> **TASK STATEMENT**
Return, without pictures, the lines from the start of the data through the one that contains "mo = many.build('brickwork', ['brick', 'brick_dark'], house);".

※ ※ ※

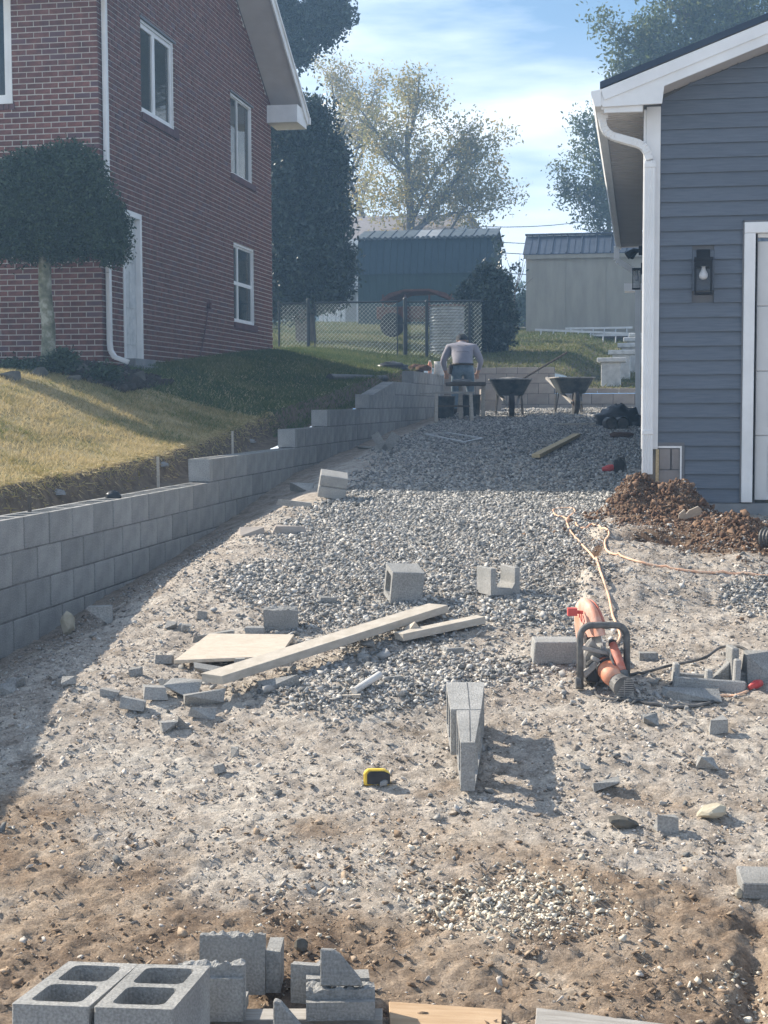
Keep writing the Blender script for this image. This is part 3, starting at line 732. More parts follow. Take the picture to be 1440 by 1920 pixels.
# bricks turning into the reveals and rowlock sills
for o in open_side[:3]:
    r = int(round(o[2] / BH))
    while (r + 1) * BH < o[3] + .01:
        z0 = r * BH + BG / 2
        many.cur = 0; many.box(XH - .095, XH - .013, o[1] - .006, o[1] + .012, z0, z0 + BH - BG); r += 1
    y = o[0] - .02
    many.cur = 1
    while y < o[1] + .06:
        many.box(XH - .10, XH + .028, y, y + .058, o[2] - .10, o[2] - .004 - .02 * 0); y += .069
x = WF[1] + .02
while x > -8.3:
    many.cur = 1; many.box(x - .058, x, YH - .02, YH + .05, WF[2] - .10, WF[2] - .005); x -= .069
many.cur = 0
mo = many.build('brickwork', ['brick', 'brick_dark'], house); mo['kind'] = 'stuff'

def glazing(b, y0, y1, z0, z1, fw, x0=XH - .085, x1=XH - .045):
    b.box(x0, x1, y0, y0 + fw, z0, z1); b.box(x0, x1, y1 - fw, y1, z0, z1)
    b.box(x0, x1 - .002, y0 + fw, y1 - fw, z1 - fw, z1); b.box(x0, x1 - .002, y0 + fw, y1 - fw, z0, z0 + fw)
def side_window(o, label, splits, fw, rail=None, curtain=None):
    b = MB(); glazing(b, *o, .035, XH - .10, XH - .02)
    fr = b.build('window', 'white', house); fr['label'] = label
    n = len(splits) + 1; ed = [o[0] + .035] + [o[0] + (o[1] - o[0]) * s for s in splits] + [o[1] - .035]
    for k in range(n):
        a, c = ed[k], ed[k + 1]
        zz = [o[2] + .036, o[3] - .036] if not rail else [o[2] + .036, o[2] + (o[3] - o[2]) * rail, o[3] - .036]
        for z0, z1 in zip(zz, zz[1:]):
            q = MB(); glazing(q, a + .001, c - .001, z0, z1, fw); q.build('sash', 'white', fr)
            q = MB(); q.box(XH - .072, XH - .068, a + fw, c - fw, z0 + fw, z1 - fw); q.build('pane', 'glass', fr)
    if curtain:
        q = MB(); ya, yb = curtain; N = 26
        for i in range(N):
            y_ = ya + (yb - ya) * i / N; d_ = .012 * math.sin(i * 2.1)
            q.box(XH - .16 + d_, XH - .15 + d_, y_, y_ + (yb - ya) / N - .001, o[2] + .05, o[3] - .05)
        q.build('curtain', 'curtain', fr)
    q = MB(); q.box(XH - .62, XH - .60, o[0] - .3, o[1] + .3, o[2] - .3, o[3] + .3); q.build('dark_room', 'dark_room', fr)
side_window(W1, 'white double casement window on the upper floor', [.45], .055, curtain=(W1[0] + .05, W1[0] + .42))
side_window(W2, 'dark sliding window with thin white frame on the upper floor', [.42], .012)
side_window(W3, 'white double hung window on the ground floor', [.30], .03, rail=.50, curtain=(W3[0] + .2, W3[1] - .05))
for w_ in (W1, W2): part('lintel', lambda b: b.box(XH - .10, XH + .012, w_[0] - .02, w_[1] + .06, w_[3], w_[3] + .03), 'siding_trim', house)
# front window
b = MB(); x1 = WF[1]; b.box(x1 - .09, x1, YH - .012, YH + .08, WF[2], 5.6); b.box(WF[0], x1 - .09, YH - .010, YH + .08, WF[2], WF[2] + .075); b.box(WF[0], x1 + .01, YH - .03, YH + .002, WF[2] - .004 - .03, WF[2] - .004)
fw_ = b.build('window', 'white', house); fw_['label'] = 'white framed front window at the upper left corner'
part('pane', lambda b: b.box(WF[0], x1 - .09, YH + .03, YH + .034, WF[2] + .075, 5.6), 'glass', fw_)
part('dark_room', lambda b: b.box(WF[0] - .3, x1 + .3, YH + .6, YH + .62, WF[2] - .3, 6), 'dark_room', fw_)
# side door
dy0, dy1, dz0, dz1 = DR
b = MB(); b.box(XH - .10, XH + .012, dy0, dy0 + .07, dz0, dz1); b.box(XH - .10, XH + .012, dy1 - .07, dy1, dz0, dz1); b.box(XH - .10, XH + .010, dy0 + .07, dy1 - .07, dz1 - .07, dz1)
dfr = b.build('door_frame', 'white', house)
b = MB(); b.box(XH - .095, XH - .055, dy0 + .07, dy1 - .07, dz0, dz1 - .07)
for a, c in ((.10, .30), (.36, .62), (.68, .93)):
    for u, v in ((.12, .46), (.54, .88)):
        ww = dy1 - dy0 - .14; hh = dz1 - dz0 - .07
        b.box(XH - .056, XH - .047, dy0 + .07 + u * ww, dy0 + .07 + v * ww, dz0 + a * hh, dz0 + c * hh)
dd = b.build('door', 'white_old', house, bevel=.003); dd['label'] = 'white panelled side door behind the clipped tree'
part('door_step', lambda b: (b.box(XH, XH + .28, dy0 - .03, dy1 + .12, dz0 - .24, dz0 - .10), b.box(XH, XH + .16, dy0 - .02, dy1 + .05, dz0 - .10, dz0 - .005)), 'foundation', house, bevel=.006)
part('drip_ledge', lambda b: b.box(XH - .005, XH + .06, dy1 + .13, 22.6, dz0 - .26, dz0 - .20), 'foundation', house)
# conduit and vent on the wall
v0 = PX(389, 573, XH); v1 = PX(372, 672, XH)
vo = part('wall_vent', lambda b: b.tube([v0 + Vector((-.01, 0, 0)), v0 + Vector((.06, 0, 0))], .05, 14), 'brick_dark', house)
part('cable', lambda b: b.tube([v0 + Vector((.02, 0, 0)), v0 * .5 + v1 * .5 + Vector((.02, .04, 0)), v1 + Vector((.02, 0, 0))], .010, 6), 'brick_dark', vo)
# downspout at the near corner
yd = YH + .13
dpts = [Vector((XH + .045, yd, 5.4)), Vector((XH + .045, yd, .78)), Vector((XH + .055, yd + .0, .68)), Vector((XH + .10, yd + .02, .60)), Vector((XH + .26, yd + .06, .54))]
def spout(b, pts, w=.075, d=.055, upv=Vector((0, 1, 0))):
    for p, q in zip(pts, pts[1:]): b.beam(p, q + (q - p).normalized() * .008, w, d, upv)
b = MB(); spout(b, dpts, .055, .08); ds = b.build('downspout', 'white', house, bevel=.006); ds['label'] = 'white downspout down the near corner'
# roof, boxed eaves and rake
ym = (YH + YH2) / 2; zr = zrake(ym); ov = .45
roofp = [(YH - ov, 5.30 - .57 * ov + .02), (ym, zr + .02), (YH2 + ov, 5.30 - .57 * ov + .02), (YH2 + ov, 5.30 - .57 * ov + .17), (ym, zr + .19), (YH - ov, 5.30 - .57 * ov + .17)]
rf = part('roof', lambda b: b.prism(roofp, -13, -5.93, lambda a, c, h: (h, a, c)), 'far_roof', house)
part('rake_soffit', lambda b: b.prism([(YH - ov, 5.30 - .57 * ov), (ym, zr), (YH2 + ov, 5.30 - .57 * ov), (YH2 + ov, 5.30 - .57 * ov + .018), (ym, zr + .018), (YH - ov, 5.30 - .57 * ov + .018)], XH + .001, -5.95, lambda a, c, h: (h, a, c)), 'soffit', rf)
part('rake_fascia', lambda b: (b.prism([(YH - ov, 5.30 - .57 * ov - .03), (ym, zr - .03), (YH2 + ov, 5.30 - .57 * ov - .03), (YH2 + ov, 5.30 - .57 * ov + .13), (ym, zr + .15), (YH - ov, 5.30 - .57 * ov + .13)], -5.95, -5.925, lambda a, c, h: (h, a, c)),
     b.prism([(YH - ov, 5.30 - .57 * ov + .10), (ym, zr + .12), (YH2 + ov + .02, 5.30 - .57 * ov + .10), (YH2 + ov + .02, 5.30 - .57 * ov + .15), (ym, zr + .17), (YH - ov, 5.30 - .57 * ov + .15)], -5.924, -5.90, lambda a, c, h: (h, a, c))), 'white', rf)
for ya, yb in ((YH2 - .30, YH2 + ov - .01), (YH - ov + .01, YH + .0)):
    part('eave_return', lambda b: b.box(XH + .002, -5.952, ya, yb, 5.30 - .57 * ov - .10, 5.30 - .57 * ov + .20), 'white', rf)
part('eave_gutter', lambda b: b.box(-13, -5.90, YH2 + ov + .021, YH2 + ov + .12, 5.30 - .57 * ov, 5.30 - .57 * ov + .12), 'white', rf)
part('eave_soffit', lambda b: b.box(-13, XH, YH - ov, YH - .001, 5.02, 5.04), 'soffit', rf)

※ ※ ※

> **SOLUTION**
Keep writing the Blender script for this image. This is part 3, starting at line 732. More parts follow. Take the picture to be 1440 by 1920 pixels.
# bricks turning into the reveals and rowlock sills
for o in open_side[:3]:
    r = int(round(o[2] / BH))
    while (r + 1) * BH < o[3] + .01:
        z0 = r * BH + BG / 2
        many.cur = 0; many.box(XH - .095, XH - .013, o[1] - .006, o[1] + .012, z0, z0 + BH - BG); r += 1
    y = o[0] - .02
    many.cur = 1
    while y < o[1] + .06:
        many.box(XH - .10, XH + .028, y, y + .058, o[2] - .10, o[2] - .004 - .02 * 0); y += .069
x = WF[1] + .02
while x > -8.3:
    many.cur = 1; many.box(x - .058, x, YH - .02, YH + .05, WF[2] - .10, WF[2] - .005); x -= .069
many.cur = 0
mo = many.build('brickwork', ['brick', 'brick_dark'], house); mo['kind'] = 'stuff'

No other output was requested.